New report gives evidence of undue corporate influence in member states’ Brussels offices


The Alliance for Lobbying Transparency and Ethics Regulation (ALTER-EU) has turned its attention to the “permanent representations”, groups of civil servants who represent the European Union member states’ interests in Brussels and provide the primary link between member states and the EU institutions. In doing so, they of course provide a key avenue for member states to influence policy and legislation at the EU level and have long been suspected of being a target for corporate lobbyists keen to get their message across.


ALTER-EU has now produced a report giving solid evidence to back up what we already knew to be the case, but which has been easy enough to deny: corporate capital rules not only within the hallowed marble halls of the European Commission and European Parliament, but in the offices of those whose official purpose is to represent the interests of the peoples of Europe, or most of us.
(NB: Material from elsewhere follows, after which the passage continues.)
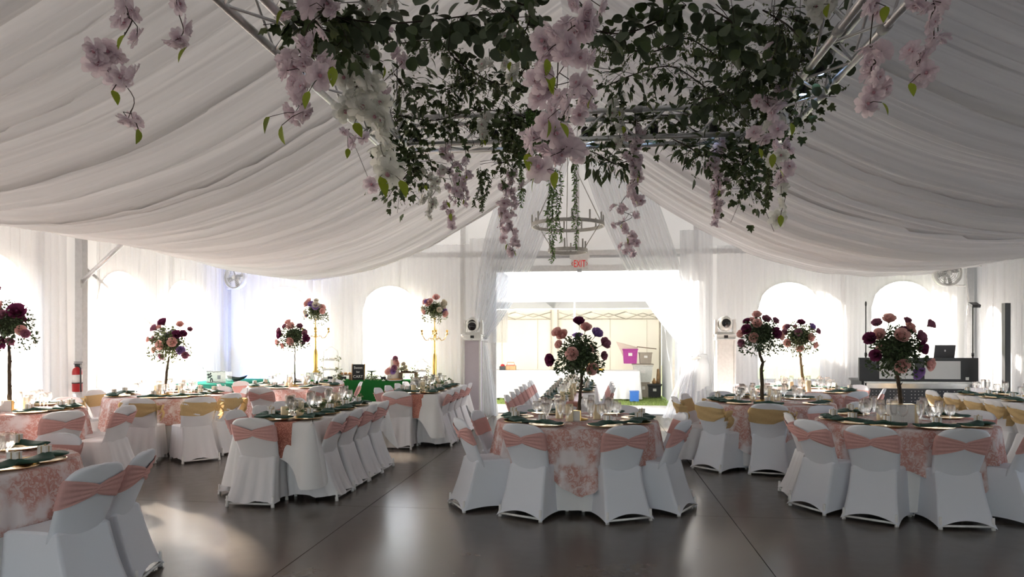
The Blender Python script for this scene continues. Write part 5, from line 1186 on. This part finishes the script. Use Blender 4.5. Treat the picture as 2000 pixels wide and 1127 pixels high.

This is how the lobbying watchdog summarises its own report:


In 2015, ALTER-EU submitted access to information requests to 17 of the 28 EU member state permanent representations, asking for a list of meetings held with lobbyists in the previous 12 months. Only four governments (Ireland, Romania, the Netherlands, and Poland) were able to provide all or some information that related to our access to information request, despite

the fact that all member states except Cyprus have national legislation governing the right of access to information. The data received from the Netherlands showed that corporate lobbyists regularly hold meetings with the permanent representation. The information received from Ireland, Romania, and Poland also enabled ALTER-EU to determine that many lobby meetings take place with permanent representations in Brussels and a majority are with corporate lobbyists, giving big businesses significant access to promote corporate agendas. Furthermore, the data showed that

lobbyists are able to exploit a loophole in the EU transparency rules which enables them to lobby the permanent representations without being registered in the EU transparency register. Permanent representations are not covered by the EU lobbying transparency regime. Our figures show that 21

per cent of the meetings listed in the data released by the Dutch permanent representation were with lobbies unregistered with the EU transparency register at the time of the meeting; for the Romanian permanent representation, the figure was 20 per cent.
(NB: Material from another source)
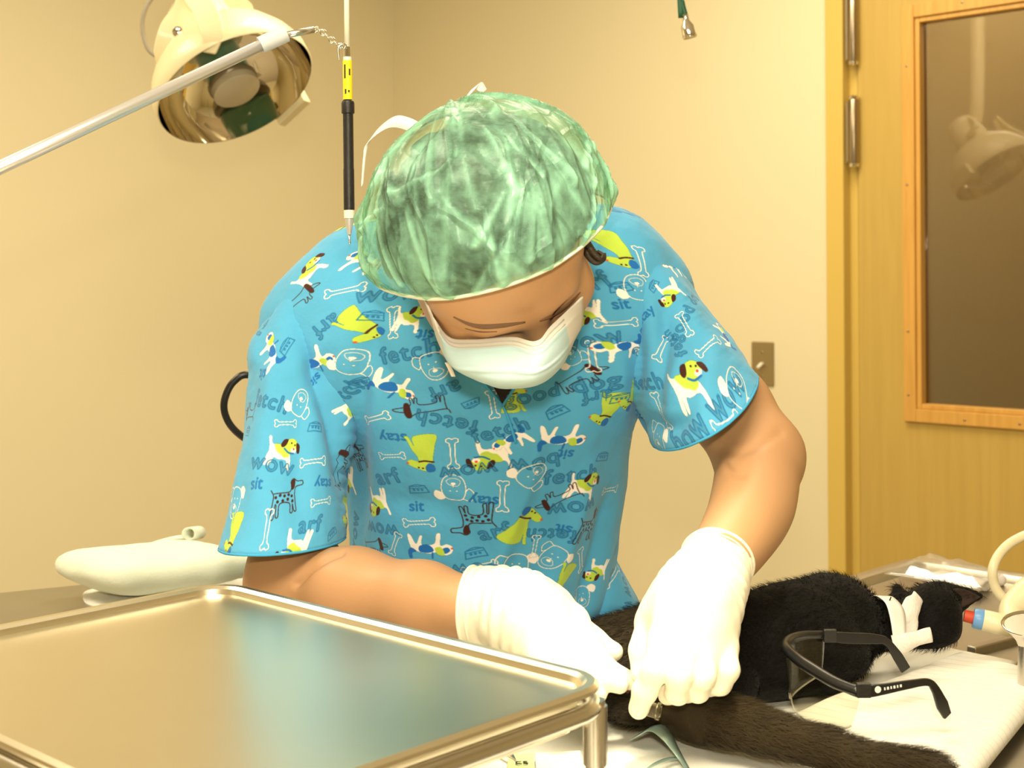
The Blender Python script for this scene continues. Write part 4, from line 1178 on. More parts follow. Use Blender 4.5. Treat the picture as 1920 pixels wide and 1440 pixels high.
s.line([(-11, 2.2), (-14, 5), (-17.5, 4.5), (-17, 1), (-16, 0), (-17.5, -2), (-16.5, -5), (-13, -4.5), (-11, -2.4), (0, -1.9), (11, -2.4), (13, -5), (16.5, -5), (17, -1.5), (16, 0), (17.5, 2), (16, 5), (13, 4.6), (11, 2.4), (0, 2.0)], WHT, 1.25, True)
s = stamp('bowl', 24, 16)
s.line([(-8, 3), (8, 4), (10, -4.5), (-10, -5.5)], LINEB, 0.9, True, False)
s.line([(-8, 3), (0, 5.5), (8, 4)], LINEB, 0.8)
for x in (-4, 0, 4): s.dot(x, -1.0, 1.3, LINEB)
s.line([(-9, 0.6), (9, 1.4)], LINEB, 0.6)
s = stamp('spotdog', 48, 46)
s.line([(-20, 8), (-17, 3), (-17, -2), (-19, -12), (-20, -19), (-16.5, -19), (-15, -8), (-13.5, -8), (-14, -18), (-11, -18), (-9.5, -7), (2, -7), (3, -16), (6, -16), (6, -8), (8, -15), (11, -15), (9.5, -4), (9, 3), (11, 9), (20, 9.5), (20.5, 13), (19, 14), (13, 15), (8, 18), (4, 15), (5, 9), (1, 4), (-16, 4)], BRN, 0.9)
s.fill([(6, 17), (10, 16), (9, 9), (5.5, 6.5), (4, 11)], BRN)
for x, y in ((-14, 0), (-9, 1.5), (-4, 0.5), (1, 1.5), (-12, -4.5), (-6, -4), (0, -3), (5, 0), (6, -5)): s.dot(x, y, 1.5, BRN)
s = stamp('greendog', 42, 46)
s.fill([(-15, -20), (-12, -8), (-8, 4), (-6, 10), (4, 9), (5, 2), (8, -6), (10, -16), (12, -20), (8, -20), (5, -10), (4, -20)], LIME)
s.fill([(-6, 11), (-5, 17), (2, 19), (6, 17), (14, 12), (16, 8), (12, 5), (4, 8)], LIME)
s.line([(-7, 9.5), (0, 7.6), (5, 8)], BRN, 1.6)
s.fill([(-6, 19.5), (0, 20), (1, 15), (-3, 10.5), (-6.5, 13)], NAVY)
s.dot(3.5, 15.5, 0.9, BRN); s.dot(7, 14.5, 0.9, BRN); s.dot(15.5, 8.8, 1.2, REDC)
s = stamp('whitegreen', 48, 44)
s.fill([(-20, 14), (-17, 15), (-14, 7), (-2, 7), (6, 3), (10, -6), (11, -18), (7, -18), (5, -9), (-6, -9), (-10, -8), (-13, -17), (-16, -17), (-15, -8), (-17, -17), (-21, -16), (-17, 0)], WHT)
s.fill([(-12, 7), (-4, 8), (4, 6), (8, -2), (2, -6), (-3, -3), (-8, -1)], LIME)
s.fill([(0, 6), (3, 15), (11, 17), (17, 12), (16, 4), (9, 1)], LIME)
s.fill([(8, 4), (12, 8), (16, 5), (13, 1)], WHT)
s.fill([(3, 15), (-2, 14), (-5, 8), (-3, 5), (1, 8)], BRN); s.fill([(15, 13), (20, 11), (21, 3), (18, 2), (16, 7)], BRN)
s.line([(0, 4), (6, 0.5), (13, 1)], NAVY, 1.8)
s.dot(8, 12, 1.0, BRN); s.dot(13, 10.5, 1.0, BRN); s.dot(12, 6, 1.4, REDC)
s = stamp('whiteblue', 50, 34)
s.fill([(-22, 2), (-20, 9), (-13, 11), (-8, 7), (2, 9), (14, 6), (19, 3), (21, -13), (17, -13), (13, -3), (8, -12), (5, -12), (7, -2), (-5, -3), (-9, -14), (-13, -14), (-11, -1), (-17, -2)], WHT)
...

The research also illustrates an apparent complacency about lobbying, evidenced by the lack of monitoring and record-keeping by the permanent representatives about who lobbies them. This prevents public access to, and scrutiny of, information about the lobbying around EU decision-making processes. Six countries said they did not hold the information requested (Belgium, Denmark,

Germany, Portugal, Spain, and Sweden). The Netherlands provided an ad hoc list of corporate lobbyists that it had met with, while making it clear that while this list had been informally maintained by an individual officer in the permanent representation, there is no official policy to

record all lobby meetings. Where such lists of lobby meetings do exist, ALTER-EU’s report reveals that other governments are prepared to deny access, as in the cases of the UK and Malta which refused to grant access to the information following an internal appeal.


Five countries (Austria, Cyprus, France, Greece, and Italy) did not bother to reply.